Central and Eastern Europeans have been purified by suffering. They have experienced in their own flesh the trauma that ideological views of equality and liberty can provoke. If they listen to their heart, they will know that they don’t want to shift from one type of totalitarianism to another type, operating in white gloves within democratic institutions and processes. If they listen to their heart, they will find in it very pure, divinely inspired aspirations. The experience of oppression has sharpened their discernment. Moral resistance to communism and ideology has granted them an authority. They know what language manipulation can lead to. They have, therefore, a special responsibility towards humanity.

But they must be aware of this responsibility. They must exercise it. They must do the laborious work of discernment. They must not be intimidated by western and global governance pressures. They must lead.

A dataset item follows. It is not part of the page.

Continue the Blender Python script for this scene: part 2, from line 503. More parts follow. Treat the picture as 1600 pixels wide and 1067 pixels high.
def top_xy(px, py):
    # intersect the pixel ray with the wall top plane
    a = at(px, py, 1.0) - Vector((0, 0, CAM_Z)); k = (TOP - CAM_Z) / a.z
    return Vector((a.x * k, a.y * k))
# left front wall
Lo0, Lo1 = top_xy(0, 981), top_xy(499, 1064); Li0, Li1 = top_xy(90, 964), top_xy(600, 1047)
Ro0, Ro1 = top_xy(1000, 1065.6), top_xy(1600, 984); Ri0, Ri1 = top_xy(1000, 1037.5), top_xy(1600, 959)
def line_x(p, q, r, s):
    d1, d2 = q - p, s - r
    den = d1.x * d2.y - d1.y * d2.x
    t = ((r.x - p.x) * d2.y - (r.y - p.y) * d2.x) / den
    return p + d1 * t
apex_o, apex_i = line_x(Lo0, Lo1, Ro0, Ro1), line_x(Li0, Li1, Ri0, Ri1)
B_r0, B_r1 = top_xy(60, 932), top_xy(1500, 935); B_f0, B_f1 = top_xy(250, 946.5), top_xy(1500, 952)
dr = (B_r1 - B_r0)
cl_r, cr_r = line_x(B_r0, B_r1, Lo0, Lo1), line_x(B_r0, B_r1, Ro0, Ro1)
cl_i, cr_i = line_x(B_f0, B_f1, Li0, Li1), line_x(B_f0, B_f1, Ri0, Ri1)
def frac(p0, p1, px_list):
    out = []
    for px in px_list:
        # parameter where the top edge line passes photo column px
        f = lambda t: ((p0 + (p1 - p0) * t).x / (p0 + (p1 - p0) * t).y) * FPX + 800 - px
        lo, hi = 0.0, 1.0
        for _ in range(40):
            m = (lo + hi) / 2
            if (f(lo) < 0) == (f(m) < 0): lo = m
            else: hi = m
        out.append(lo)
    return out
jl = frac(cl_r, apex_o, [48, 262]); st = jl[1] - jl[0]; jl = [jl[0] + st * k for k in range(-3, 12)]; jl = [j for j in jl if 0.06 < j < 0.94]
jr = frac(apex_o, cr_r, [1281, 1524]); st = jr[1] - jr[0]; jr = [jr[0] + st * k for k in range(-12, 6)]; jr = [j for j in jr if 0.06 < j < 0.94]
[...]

Three clarifying statements are long overdue. Let us take leadership, first, in publicly identifying the ideological framework that governs us top-down, its paradigms, norms, language and postmodern ethic, the hidden agenda in order to prevent and overcome manipulation. Let us secondly publicly expose the political revolution, the effective usurpation, at the supranational and global levels, of the power that belongs to the people and the influence wielded by the agents of the cultural revolution on education, health, environment, family policies. But the most important clarifying statement to be made is the identification of the real, humanly universal, divinely inspired aspirations of people today. Let us pay greater attention to the secret workings of the Holy Spirit in people’s hearts and in cultures globally than to the state of deconstruction of eastern and western societies.

Humanity needs leaders to pull itself out of global governance’s highway and discover the narrow path that leads back to the Father of all. Is it not humanity’s deepest aspiration today to return to reality, to truth, beauty, happiness, love - to return to our loving Father?

Dear friends, humanity’s post-Cold War aspirations remain its aspirations today. The time has come, one generation after 1989, after a time of confusion, to work at realizing them, taking the human person, made in the image of God, as our starting and end point. These aspirations are our primary political and cultural platform.

These are Christian nations. Cyril and Methodius, the apostles of the Slavs, evangelized Bohemia-Moravia, central Europe, in the 9th century. Miesko, the first Duke of Poland, was baptized in 966; Vladimir, the first prince of the Kievan Rus, was baptized in 988 together with his people. Saint Stephen, first king of Hungary, founded 7 dioceses and several monasteries. How does one reawaken the soul of a nation, the intuition of who we are as a people? How does one reawaken the consciousness of our universal filial identity?

Sooner or later, global governance’s Berlin wall will fall. People themselves, with the help of the Holy Spirit, will pierce a breach in the wall separating humanity from reality, love, our eternal destiny. Each one must do the work assigned to him or her alone.

Let us hope this our meeting achieves a breakthrough and be a turning point.


[1] I’ve amply written about these topics in my books: The globalization of the western cultural revolution; The gender revolution; The new global ethic: challenges for the Church; The citizen and the person: rebellion and reconciliation...

[2] In 2015, western Europe’s contraceptive prevalence rate, including that of immigrant women, which is much inferior to that of westerners, was 70%. Worldwide, it was 64%.